José Jiménez Lozano
Las asperezas de cada día
Lo que se llamaba en los monasterios la «lectio divina», al acabar el día, tenía una especial razón además de su específico significado religioso, y ésta era la de limar las excrecencias, ungir las llagas o rozaduras del diario vivir, cepillar un poco el polvo de la mundanidad de cada día, y asomar, a quien esa lectura hacía, al mundo de la armonía, la paz, y la luz espirituales. Pero es que no era para otra cosa la lectura de un libro hasta hace poco tiempo: nos recomponía de algún modo por dentro, nos asomaba a la belleza y a la misericordia, a la alegría, a la inteligencia y a la admiración. Y también la conversación cumplía una función parecida, porque era por nada y para nada, y porque sí. Estar con otros. ¿Acabó todo esto para siempre?
Tienen todo el aspecto de ser así las cosas, pero ambas realidades la lectura y la conversación, reparadoras de humanidad, proseguirán ahí, semiclandestinas quizás, como signos de supervivencia del pasado, presencia de lo anormal y lo extraño. O quizás desaparezcan ¿Acaso sabemos ya hoy lo que es el buen gusto y la cortesía?
Posiblemente ya no lo sepamos, hemos absorbido demasiadas cantidades de vulgaridad y encanallamiento, y ya tenemos sobre nosotros las famosas siete pieles de búfalo, de las que habla Maestro Eckhart, que nos hacen insensibles a todo aquello que durante siglos se ha necesitado para vivir y se ha buscado en la lectura y la conversación.
Hace ya un buen trecho de tiempo que se las ha robado a las personas el alma de su almario, y se las obliga a pensar y vivir pendientes únicamente de los estereotipos sociales y de la vida política, o se las enfrente constantemente al mundo del crimen. Y, así, por ejemplo, en una televisión, en la parte dedicada a reflejar la espontaneidad de los oyentes, hemos llegado a ver escrito a propósito de los jóvenes asesinos de una muchacha el lugar de cuyo cadáver se han negado a revelar, que a estos delincuentes había que haberles arrancado las uñas, una por una. ¿Cómo es posible desear algo así, y que esta abomimación se exhiba en público en un cartel, televisivo o no?
Pues es posible, porque todo nuestro respeto a la persona no existe y es, como mucho, retórico y un legalismo tan débil como el de la ley de caza.
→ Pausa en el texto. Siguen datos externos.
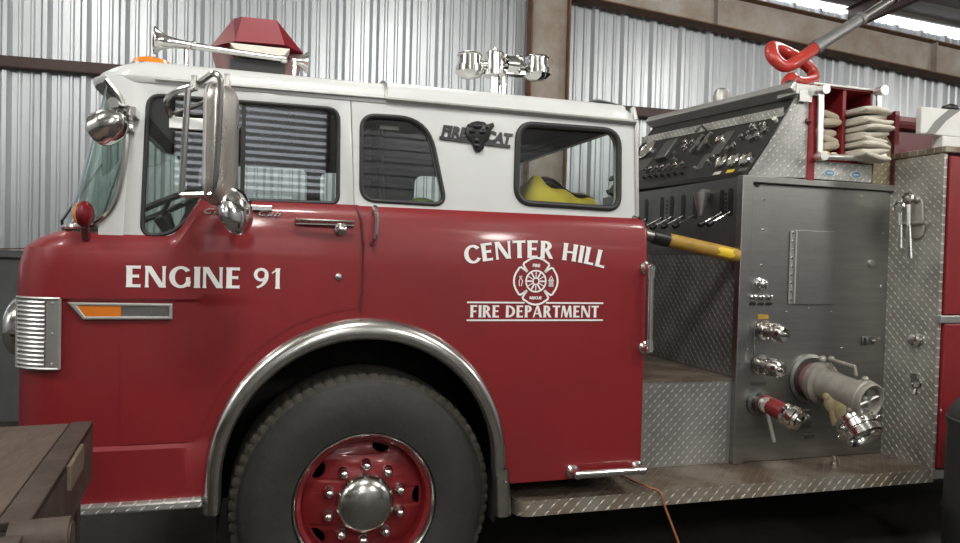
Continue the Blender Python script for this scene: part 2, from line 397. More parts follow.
# column
mb = MB(); ct = rb(2.44)-.004
mb.box(2.062, 2.43, r_n-.006, r_n+.006, FLOOR_Z, ct, 0, fr=B); mb.box(2.428, 2.444, r_n-.09, r_n+.09, FLOOR_Z, ct, 1, fr=B); mb.box(2.049, 2.064, r_n-.09, r_n+.09, FLOOR_Z, ct, 1, fr=B)
mb.box(1.98, 2.52, r_n-.14, r_n+.14, FLOOR_Z, FLOOR_Z+.02, 1, fr=B)
tag(mb.build('steel_column', ['rust_steel', 'rust']), 'wide grey steel column with rusty brown flanges standing against the ribbed wall', 'column')
# girt (long brown channel along the wall)
mb = MB()
mb.box(-6.9, 10.9, WALL_N-.115, WALL_N-.044, 3.083, 3.186, 0, fr=lambda s_, n_, z: B(s_, n_, z-(s_+2.63)*.0098))
tag(mb.build('wall_girt', 'oxide', bevel=.012), 'dark brown steel rail running level along the ribbed wall behind the engine', 'girt')
# sagging wire along the ledge at the far left
mb = MB(); mb.tube([tuple(B(-4+.25*i, WALL_N-.07, 1.535-.03*math.sin(i*.9)**2)) for i in range(9)], .006, 6)
tag(mb.build('wire', 'rust'), 'thin brown wire lying on the wall ledge at the left edge', 'wire')
LAMP_LAB = ['added fill over the far left corner ahead of the engine', 'above the front left of the engine nose', 'above the aisle beside the front wheel', 'above the aisle beside the pump panel', 'above the aisle beside the rear body', 'added fill between wall and engine nose', 'added fill between wall and crew cab', 'added fill between wall and pump house', 'added fill between wall and rear body', 'added fill nearest the front door on the left', 'added fill nearest the front door on the right']
# strip lights on the roof (out of view; wall-side, far-left and front-door ones added for fill)
for k, (s_, n_, f_) in enumerate(LAMP_SPOTS):
    z = roof_z(s_)-.32
    t = thing('ceiling_light', 'white two-tube strip light under the roof, ' + LAMP_LAB[k], 'light', tuple(B(s_, n_, z)), 'strip lights under the roof')
    mb = MB(); mb.box(s_-.65, s_+.65, n_-.09, n_+.09, z+.03, z+.08, fr=B); mb.box(s_-.5, s_-.49, n_-.01, n_+.01, z+.08, roof_z(s_)-.02, fr=B); mb.box(s_+.49, s_+.5, n_-.01, n_+.01, z+.08, roof_z(s_)-.02, fr=B); mb.build('housing', 'fitting', t)
    for q in (-.05, .05):
        mb = MB(); mb.cyl(B(s_-.6, n_+q, z), B(s_+.6, n_+q, z), .018, 8); mb.build('tube', 'lampglow', t)
    tube_light('strip_lamp', s_, n_, z-.30, LAMP_W*f_, (1, .965, .91))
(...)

El hombre ya no tiene una personalidad sagrada, inviolable física y psíquicamente, ya no le tenemos el respeto que se tiene a lo sagrado, y, por lo que se ve, en plena indignación se puede insinuar que se saquen las uñas a un ser humano con unos alicates.
¿Qué puede protegernos ya, entonces, incluso contra los pensamientos criminales como los de la tortura aunque sea a un delincuente? Nada puede ya protegernos; todo lo más que es posible hacer es algo así como una ley protectora de animales primates superiores, o de violencia de género, que son leyes como la ley de caza, como digo, que sólo funciona si los gendarmes nos sorprenden. Y, por lo demás, esas mismas leyes se han tornado sumamente indulgentes, porque, en último término el bien y el mal no existen, son puras convenciones o consensos de las asambleas.
Esto de sacar las uñas a un delincuente es al fin y al cabo el fruto de un buenismo que nos preside desde hace bastante tiempo y hace coexistir perfectamente la lenidad con la crueldad. Pero no podemos vivir sin ver cumplida la justicia o con alguna sombra y mención de tortura. Hasta hace algunos años, en las cárceles españolas había una leyenda ejemplar: «Odia el delito, y compadece al delincuente» y lo peor no está en que esa leyenda no esté ya ahí, sino que lo que se nos ofrece cada día es un necio y peligroso buenismo que no odia el delito ni la pura imaginación de una tortura, sino que propicia y agiganta elementales emociones, y puede pervertirnos totalmente.